Well, now I tell you, self sufficiency, at least for us living in the world, is a flat out lie. Luckily, we can change our poor habits. Depending on your age, you have different focuses in life. Some of us wish desperately for a girlfriend. Some wish for a child. Some simply want a friend by their side. And that is good - keep that desire.
What I'd advise, if you are in a similar spot, start small. First, start with your parents. Spend some time with them. They will appreciate it too. Then, you can go on to socialize more with friends you already know. Enjoy in their presence. There's nothing wrong about it. At church, try to talk to people before the service starts. A little chit chat before everyone focuses on prayer won't do harm. Next, talk to girls, in general. You probably don't have the confidence to "cold approach" a girl on the street, and that's fine. Sometimes, you can find that the pick-up artists are saying to not become only skillful with girls, but with people in general. That's what you're sort of trying to do here.
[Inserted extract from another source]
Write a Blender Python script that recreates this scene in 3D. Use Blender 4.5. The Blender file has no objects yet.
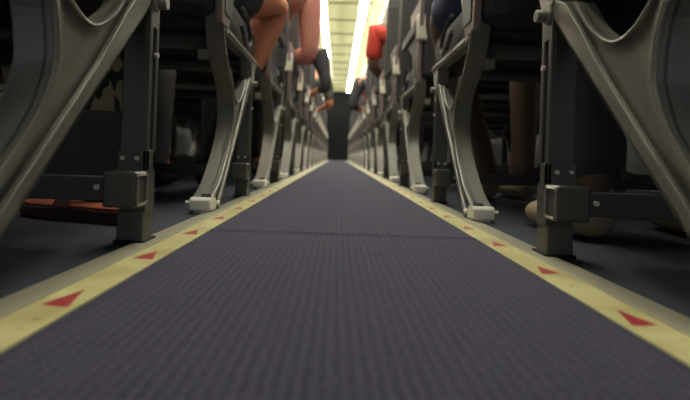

From our parents, to siblings, to friends, all we are doing is to learn to discard our fear of connection, or rather, our unwillingness to connect. So it does take time, but gradually, there must be some sort of progress.
Keep in mind, this cannot become the alternative to our connection with God. In my view of things, God is someone we need spiritually, while we need people psychologically.
What if the one you loved so much leaves you? Don't despair. I believe that this need for love is instinctual (it doesn't bind to specific objects). Therefore, if you are truly hungry, any type of food will do. If your girlfriend left you, go hang out with your friends. With time, you'll forget about her. I don't have much to add, that was basically what I wanted to say. I just felt so crippled emotionally, and if anyone else feels like that too, I believe this might be the "cure".